What to Watch Down-Ballot in Indiana

The state features competitive Republican primaries for open Senate and House seats.

Reps. Marlin Stutzman and Todd Young meet before a Senate debate in Indianapolis on April 18.
AP Photo/Michael Conroy
May 2, 2016, 4:49 p.m.

The GOP establishment is poised for at least one big victory Tuesday in Indiana.  

In the race to replace retiring Sen. Dan Coats, the U.S. Chamber of Commerce and a handful of groups with ties to Senate Majority Leader Mitch McConnell have shelled out millions to ensure that Rep. Todd Young is the party's nominee against Democratic former Rep. Baron Hill.

Even as Donald Trump gained momentum in the Hoosier State, recent polls showed Young pulling away from Rep. Marlin Stutzman, a tea-party favorite.

The Club for Growth and Senate Conservatives Fund bundled money for Stutzman’s campaign, but he hasn’t benefitted from any significant outside spending, as has Young. The House Freedom Caucus member also faced a handful of campaign stumbles in recent weeks, including revelations that he used campaign funds to finance a family trip—which he later reimbursed—and also paid a relative six figures for campaign-related work.

The absence of Stutzman’s allies turned a primary that looked likely to reignite familiar intraparty rivalries into a largely one-sided race. While outsider candidates have dominated the presidential contest, Stutzman’s opponents came in early to paint him as an insider, forcing him to play defense as he trailed Young in fundraising.

Either Republican would be favored to hold the seat in a race against Hill, but the heavy investment on the part of the GOP establishment reflects the volatile state of the Senate map. As Trump advances in the presidential contest, party leaders are taking no chances with their Senate prospects, even in red Indiana—especially with its recent history in the state.

Republicans were dealt a surprise there four years ago when tea-party favorite Richard Mourdock defeated Sen. Richard Lugar in the Republican primary, then lost to Democratic Rep. Joe Donnelly thanks in large part to self-inflicted wounds.

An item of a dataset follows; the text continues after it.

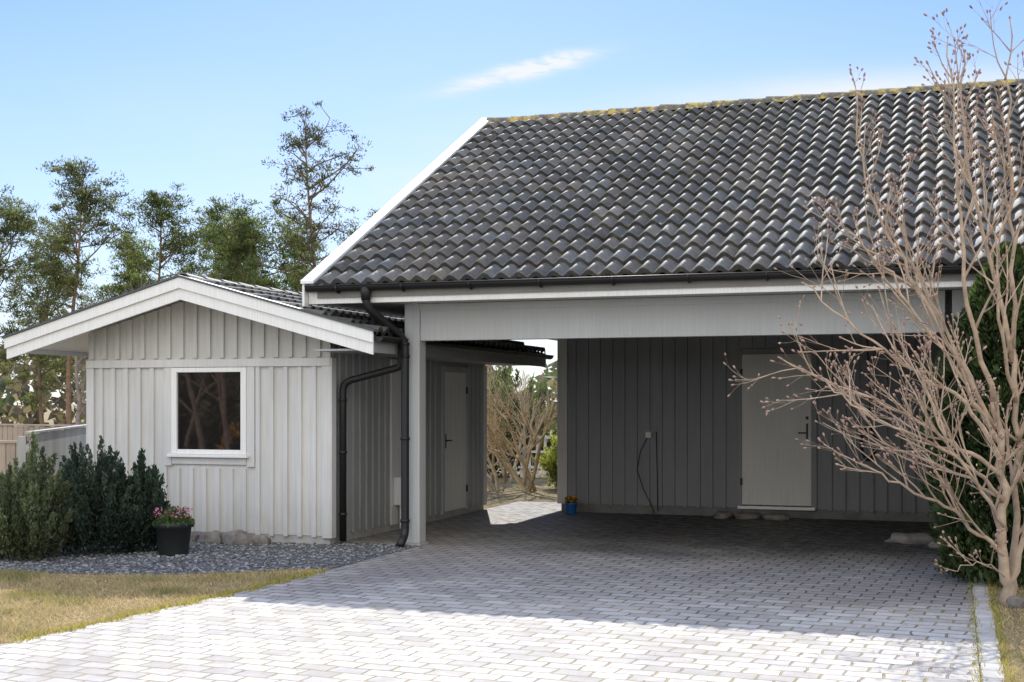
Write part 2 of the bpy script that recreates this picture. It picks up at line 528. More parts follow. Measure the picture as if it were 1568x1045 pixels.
def ridge_caps(mb, p0, p1, r=0.115, step=0.36, drop=0.05, col=None):
    p0, p1 = Vector(p0), Vector(p1); L = (p1-p0).length; d = (p1-p0).normalized()
    side = d.cross(Vector((0, 0, 1))).normalized(); n = round(L/step); step = L/n
    for i in range(n):
        a = p0+d*(i*step-0.03); b = p0+d*((i+1)*step)
        vs = []
        j = random.uniform(-.006, .008)
        for (p, rr, dz) in ((a, r*1.0, j), (a, r*1.18, j), (b, r, 0.0)):
            for k in range(9):
                t = math.pi*k/8
                vs.append(p + side*math.cos(t)*rr + Vector((0, 0, 1))*(math.sin(t)*rr*0.85-drop+dz))
        fs = []
        for r_ in range(2):
            for k in range(8):
                q = r_*9+k
                fs.append((q, q+1, q+10, q+9))
        mb.add(vs, fs, col, False)

# ================================================================ CARPORT
car = empty('carport_building')
EX0, EX1 = -6.23, 1.25
EY, EZ = 11.95, 2.655
RY, RZ = 17.29, 5.40
sl = (RZ-EZ)/(RY-EY); th = math.atan(sl); cs, sn = math.cos(th), math.sin(th)
Lsl = (RY-EY)/cs
BY = 2*RY-EY
mb = MB()
tiles(mb, (EX0+0.03, EY, EZ), (1, 0, 0), (0, cs, sn), EX1-EX0-0.06, Lsl-0.02)
mb.obj('roof_tiles_front', M['tile'], car)
mb = MB()
tiles(mb, (EX1-0.03, BY, EZ), (-1, 0, 0), (0, -cs, sn), EX1-EX0-0.06, Lsl-0.02)
mb.obj('roof_tiles_back', M['tile'], car)
mb = MB(); ridge_caps(mb, (EX0+0.02, RY, RZ+0.055), (EX1-0.02, RY, RZ+0.055), r=0.105)
mb.obj('ridge_tiles', M['ridge'], car)
mb = MB()
mb.prism([(EY+0.03, EZ-0.015), (RY, RZ-0.015), (BY-0.03, EZ-0.015), (BY-0.03, EZ-0.10), (RY, RZ-0.13), (EY+0.03, EZ-0.10)], 'x', EX0+0.04, EX1-0.04)
mb.obj('roof_deck', M['ceiling'], car)
mb = MB()
for (xa, xb) in ((EX0-0.11, EX0+0.035), (EX1-0.035, EX1+0.11)):
    mb.prism([(EY-0.05, EZ+0.08), (RY, RZ+0.11), (BY+0.05, EZ+0.08), (BY+0.05, EZ+0.05), (RY, RZ+0.077), (EY-0.05, EZ+0.05)], 'x', xa, xb)
    xo = (xa+0.01, xa+0.035) if xa < -3 else (xb-0.035, xb-0.01)
    mb.prism([(EY-0.03, EZ+0.049), (RY, RZ+0.076), (BY+0.03, EZ+0.049), (BY+0.03, EZ-0.18), (BY-0.10, EZ-0.18), (RY, RZ-0.16), (EY+0.10, EZ-0.18), (EY-0.03, EZ-0.18)], 'x', xo[0], xo[1])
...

Stutzman is no Mourdock, but Democrats have made it clear he is the candidate they’d rather face, while national Republicans prefer to see the race in the hands of trusted operatives working with Young.

Beyond the Senate and presidential primaries, the congressmen’s Senate bids opened two safe Republican House seats, setting off contested primaries likely to determine their district’s next representatives.

3rd District—Open (Stutzman running for Senate)

National conservative groups hope to replace Stutzman with Jim Banks, a reliable ally from the state Senate. But Banks, who campaigned on his military background, faces a challenge from a Republican running as a political outsider, farmer Kip Tom. State Sen. Liz Brown is also competing in the primary, where most Republicans give Banks a slight edge. Banks enjoyed support from outside groups, including the Club for Growth and the House Freedom Fund, the political arm of the House Freedom Caucus. Last month, an independent poll commissioned by the Mike Downs Center for Indiana Politics found Banks leading with 29 percent of the vote, followed by Tom at 23 percent and Brown at 22 percent.

9th District—Open (Young running for Senate)

The GOP primary for Young’s seat evolved into a relatively high-profile and costly race, thanks to heavy self-funding from businessman Trey Hollingsworth, who moved to the district last year. Hollingsworth’s top rivals, state Sen. Erin Houchin and state Attorney General Greg Zoeller, accused him of being a carpetbagger trying to buy elected office. Hollingsworth donated more than $1 million of his own money to his campaign and was boosted by an additional $370,000 from a super PAC funded by his father. Houchin, his closest financial competitor, spent $195,000 from Jan. 1 to April 13. Last month, a super PAC called Frugal Hoosiers went up with a series of radio ads attacking Hollingsworth as "Tennessee Trey,” referring to his home state. The primary offers the next test case for a self-funded House candidate, after wine retailer David Trone, who spent $12 million of his money, lost a Democratic primary in Maryland last week.